PROMPT:
Restate, word for word, every line of the data.

Scenes as source code:

□ □ □ □

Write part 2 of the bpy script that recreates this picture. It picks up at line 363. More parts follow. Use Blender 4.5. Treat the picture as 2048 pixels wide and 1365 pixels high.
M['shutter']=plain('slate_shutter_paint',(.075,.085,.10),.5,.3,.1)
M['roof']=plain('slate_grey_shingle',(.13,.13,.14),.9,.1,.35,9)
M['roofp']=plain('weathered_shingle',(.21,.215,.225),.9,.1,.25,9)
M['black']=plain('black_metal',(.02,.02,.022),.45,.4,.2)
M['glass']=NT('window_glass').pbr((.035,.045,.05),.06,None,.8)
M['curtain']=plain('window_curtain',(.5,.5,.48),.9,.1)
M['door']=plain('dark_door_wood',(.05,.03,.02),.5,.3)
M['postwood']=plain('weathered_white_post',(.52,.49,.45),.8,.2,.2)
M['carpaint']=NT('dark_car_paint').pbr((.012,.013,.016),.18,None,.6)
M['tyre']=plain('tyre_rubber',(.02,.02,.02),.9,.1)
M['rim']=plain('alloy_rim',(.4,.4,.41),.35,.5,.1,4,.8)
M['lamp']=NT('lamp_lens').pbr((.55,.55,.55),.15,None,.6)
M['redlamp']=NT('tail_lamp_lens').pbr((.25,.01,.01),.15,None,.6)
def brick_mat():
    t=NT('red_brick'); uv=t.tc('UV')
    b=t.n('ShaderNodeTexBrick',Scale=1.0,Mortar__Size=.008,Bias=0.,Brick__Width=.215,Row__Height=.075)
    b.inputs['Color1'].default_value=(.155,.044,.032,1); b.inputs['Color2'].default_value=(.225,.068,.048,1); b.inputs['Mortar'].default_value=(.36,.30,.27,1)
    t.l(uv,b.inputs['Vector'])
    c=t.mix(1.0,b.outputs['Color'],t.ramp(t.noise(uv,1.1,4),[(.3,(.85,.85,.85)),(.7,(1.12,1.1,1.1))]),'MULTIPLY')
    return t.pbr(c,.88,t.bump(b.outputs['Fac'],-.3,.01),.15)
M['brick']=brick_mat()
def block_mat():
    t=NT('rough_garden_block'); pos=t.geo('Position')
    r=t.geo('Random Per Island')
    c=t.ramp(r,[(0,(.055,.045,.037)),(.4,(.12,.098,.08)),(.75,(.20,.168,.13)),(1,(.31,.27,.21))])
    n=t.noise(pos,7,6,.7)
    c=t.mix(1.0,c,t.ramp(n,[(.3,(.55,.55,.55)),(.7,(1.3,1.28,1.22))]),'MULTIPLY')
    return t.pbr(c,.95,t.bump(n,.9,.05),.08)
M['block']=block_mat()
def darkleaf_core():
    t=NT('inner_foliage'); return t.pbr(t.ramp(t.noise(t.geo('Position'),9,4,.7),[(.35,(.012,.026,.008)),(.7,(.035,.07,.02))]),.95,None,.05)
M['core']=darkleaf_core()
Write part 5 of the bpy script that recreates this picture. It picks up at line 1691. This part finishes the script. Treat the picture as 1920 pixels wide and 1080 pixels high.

□ □ □ □

RESULT OF THIS EXERCISE:
Write part 2 of the bpy script that recreates this picture. It picks up at line 363. More parts follow. Use Blender 4.5. Treat the picture as 2048 pixels wide and 1365 pixels high.
M['shutter']=plain('slate_shutter_paint',(.075,.085,.10),.5,.3,.1)
M['roof']=plain('slate_grey_shingle',(.13,.13,.14),.9,.1,.35,9)
M['roofp']=plain('weathered_shingle',(.21,.215,.225),.9,.1,.25,9)
M['black']=plain('black_metal',(.02,.02,.022),.45,.4,.2)
M['glass']=NT('window_glass').pbr((.035,.045,.05),.06,None,.8)
M['curtain']=plain('window_curtain',(.5,.5,.48),.9,.1)
M['door']=plain('dark_door_wood',(.05,.03,.02),.5,.3)
M['postwood']=plain('weathered_white_post',(.52,.49,.45),.8,.2,.2)
M['carpaint']=NT('dark_car_paint').pbr((.012,.013,.016),.18,None,.6)
M['tyre']=plain('tyre_rubber',(.02,.02,.02),.9,.1)
M['rim']=plain('alloy_rim',(.4,.4,.41),.35,.5,.1,4,.8)
M['lamp']=NT('lamp_lens').pbr((.55,.55,.55),.15,None,.6)
M['redlamp']=NT('tail_lamp_lens').pbr((.25,.01,.01),.15,None,.6)
def brick_mat():
    t=NT('red_brick'); uv=t.tc('UV')
    b=t.n('ShaderNodeTexBrick',Scale=1.0,Mortar__Size=.008,Bias=0.,Brick__Width=.215,Row__Height=.075)
    b.inputs['Color1'].default_value=(.155,.044,.032,1); b.inputs['Color2'].default_value=(.225,.068,.048,1); b.inputs['Mortar'].default_value=(.36,.30,.27,1)
    t.l(uv,b.inputs['Vector'])
    c=t.mix(1.0,b.outputs['Color'],t.ramp(t.noise(uv,1.1,4),[(.3,(.85,.85,.85)),(.7,(1.12,1.1,1.1))]),'MULTIPLY')
    return t.pbr(c,.88,t.bump(b.outputs['Fac'],-.3,.01),.15)
M['brick']=brick_mat()
def block_mat():
    t=NT('rough_garden_block'); pos=t.geo('Position')
    r=t.geo('Random Per Island')
    c=t.ramp(r,[(0,(.055,.045,.037)),(.4,(.12,.098,.08)),(.75,(.20,.168,.13)),(1,(.31,.27,.21))])
    n=t.noise(pos,7,6,.7)
    c=t.mix(1.0,c,t.ramp(n,[(.3,(.55,.55,.55)),(.7,(1.3,1.28,1.22))]),'MULTIPLY')
    return t.pbr(c,.95,t.bump(n,.9,.05),.08)
M['block']=block_mat()
def darkleaf_core():
    t=NT('inner_foliage'); return t.pbr(t.ramp(t.noise(t.geo('Position'),9,4,.7),[(.35,(.012,.026,.008)),(.7,(.035,.07,.02))]),.95,None,.05)
M['core']=darkleaf_core()
Write part 5 of the bpy script that recreates this picture. It picks up at line 1691. This part finishes the script. Treat the picture as 1920 pixels wide and 1080 pixels high.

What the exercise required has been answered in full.